Your answer should be a single number: the count of lines that include the word "this".

▶ Dataset rows:
▼

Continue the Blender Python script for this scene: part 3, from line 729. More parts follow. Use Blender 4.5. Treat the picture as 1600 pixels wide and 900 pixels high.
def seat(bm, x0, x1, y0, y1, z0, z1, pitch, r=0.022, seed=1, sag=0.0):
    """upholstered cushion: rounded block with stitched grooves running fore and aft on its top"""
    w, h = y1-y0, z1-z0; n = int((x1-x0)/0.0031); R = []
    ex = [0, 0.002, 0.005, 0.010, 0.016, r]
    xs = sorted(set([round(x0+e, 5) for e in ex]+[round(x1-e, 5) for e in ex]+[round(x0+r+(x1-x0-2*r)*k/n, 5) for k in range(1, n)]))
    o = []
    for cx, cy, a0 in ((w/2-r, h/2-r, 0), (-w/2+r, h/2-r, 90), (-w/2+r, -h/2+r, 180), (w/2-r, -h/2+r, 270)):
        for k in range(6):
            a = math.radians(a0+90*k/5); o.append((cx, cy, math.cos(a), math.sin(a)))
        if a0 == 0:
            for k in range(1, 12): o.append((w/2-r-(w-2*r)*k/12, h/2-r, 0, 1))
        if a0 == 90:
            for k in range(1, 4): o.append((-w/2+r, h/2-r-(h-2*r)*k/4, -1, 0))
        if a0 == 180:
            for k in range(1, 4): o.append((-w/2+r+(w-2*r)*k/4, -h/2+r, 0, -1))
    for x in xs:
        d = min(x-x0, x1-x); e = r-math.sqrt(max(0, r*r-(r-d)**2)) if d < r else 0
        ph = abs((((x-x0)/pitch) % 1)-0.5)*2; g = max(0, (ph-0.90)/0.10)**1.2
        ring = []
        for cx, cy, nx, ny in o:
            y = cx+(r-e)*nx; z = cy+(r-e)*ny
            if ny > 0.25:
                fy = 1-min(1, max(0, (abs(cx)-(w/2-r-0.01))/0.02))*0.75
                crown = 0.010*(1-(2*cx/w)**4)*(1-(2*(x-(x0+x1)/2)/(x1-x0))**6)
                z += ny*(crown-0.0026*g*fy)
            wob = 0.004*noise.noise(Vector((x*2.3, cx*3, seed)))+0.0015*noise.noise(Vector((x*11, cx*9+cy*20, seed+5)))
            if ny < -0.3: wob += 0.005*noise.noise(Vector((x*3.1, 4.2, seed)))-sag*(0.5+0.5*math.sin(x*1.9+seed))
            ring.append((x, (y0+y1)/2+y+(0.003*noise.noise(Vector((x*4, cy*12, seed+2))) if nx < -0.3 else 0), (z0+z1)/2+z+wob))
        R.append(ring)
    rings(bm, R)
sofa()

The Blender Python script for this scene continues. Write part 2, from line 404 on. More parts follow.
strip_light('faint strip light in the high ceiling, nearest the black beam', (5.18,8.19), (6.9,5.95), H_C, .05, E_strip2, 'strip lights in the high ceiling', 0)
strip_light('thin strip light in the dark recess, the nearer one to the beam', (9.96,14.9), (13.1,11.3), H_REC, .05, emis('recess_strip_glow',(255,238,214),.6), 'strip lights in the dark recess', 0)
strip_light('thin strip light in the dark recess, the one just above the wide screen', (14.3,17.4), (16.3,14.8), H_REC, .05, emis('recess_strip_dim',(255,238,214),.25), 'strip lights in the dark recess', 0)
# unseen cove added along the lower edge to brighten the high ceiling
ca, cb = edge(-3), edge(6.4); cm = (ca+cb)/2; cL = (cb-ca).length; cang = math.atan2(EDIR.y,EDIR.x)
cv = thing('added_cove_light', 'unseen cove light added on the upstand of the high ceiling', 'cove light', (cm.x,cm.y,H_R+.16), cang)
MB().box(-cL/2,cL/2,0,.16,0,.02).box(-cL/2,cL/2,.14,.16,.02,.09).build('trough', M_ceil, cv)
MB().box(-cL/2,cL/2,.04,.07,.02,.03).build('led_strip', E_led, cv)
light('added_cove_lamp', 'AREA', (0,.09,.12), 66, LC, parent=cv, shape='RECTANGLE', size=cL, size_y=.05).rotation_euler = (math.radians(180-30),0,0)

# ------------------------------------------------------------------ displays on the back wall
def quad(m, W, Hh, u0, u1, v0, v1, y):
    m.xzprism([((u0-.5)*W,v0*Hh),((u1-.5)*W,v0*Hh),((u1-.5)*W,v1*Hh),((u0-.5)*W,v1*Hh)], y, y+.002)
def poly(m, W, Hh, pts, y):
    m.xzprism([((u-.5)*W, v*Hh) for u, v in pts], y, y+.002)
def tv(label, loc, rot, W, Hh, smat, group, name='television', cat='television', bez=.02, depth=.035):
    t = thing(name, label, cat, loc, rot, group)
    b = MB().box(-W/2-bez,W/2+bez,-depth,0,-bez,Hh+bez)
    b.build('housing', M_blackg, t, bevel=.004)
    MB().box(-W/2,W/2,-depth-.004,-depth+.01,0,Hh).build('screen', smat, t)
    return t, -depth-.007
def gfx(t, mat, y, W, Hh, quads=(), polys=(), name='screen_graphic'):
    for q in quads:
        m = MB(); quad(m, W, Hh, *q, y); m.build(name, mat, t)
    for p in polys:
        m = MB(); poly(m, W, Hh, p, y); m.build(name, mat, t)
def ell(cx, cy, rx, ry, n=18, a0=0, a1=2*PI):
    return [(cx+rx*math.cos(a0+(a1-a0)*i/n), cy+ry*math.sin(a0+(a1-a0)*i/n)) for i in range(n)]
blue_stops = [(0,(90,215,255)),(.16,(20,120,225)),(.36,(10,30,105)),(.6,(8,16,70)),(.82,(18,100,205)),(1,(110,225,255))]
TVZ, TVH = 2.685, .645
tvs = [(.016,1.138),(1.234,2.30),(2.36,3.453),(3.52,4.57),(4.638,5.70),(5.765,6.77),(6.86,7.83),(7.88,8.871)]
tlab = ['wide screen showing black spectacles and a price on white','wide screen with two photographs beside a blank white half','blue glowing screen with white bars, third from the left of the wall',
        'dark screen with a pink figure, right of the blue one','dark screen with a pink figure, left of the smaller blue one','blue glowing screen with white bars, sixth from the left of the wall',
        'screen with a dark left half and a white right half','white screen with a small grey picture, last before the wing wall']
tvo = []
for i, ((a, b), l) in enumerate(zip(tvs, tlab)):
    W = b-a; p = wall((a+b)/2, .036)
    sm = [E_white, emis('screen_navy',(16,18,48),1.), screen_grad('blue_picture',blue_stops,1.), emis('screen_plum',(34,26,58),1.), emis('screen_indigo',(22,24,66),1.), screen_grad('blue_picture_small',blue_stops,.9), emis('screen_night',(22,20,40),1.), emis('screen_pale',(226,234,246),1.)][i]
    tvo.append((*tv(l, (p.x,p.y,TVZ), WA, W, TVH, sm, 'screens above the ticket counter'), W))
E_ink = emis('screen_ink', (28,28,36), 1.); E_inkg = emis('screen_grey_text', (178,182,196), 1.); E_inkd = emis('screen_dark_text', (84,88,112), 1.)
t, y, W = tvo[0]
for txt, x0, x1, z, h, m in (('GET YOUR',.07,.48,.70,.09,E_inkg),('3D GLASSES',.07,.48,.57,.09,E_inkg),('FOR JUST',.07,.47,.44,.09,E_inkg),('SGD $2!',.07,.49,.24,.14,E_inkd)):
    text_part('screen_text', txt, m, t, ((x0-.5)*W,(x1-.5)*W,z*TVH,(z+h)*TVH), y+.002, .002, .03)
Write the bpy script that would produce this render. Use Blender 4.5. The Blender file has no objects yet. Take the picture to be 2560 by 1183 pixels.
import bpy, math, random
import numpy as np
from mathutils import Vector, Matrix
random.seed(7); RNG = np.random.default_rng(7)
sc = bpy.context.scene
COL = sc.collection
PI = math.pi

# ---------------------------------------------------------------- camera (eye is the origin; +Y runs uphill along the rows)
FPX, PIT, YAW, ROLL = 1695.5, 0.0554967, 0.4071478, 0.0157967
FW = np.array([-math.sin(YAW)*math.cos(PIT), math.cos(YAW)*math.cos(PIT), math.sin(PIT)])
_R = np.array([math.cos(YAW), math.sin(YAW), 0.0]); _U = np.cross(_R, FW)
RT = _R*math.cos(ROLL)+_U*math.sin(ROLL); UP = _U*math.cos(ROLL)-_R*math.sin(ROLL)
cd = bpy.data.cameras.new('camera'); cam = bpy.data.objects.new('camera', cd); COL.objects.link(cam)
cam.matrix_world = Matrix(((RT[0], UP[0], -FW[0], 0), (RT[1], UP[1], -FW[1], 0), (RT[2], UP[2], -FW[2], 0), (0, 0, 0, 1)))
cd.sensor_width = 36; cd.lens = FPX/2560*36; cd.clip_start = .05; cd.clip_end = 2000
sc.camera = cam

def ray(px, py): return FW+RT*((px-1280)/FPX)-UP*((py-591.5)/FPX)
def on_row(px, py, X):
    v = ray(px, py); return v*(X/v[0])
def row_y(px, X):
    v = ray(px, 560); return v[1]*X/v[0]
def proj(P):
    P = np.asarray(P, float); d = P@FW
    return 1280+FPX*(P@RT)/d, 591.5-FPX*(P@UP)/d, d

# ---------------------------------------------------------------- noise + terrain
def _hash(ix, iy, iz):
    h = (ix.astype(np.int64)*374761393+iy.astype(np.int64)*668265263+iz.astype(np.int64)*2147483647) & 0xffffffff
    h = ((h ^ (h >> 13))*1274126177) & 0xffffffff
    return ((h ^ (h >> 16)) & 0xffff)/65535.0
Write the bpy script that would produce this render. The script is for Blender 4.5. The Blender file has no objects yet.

▲

▶ The answer:
4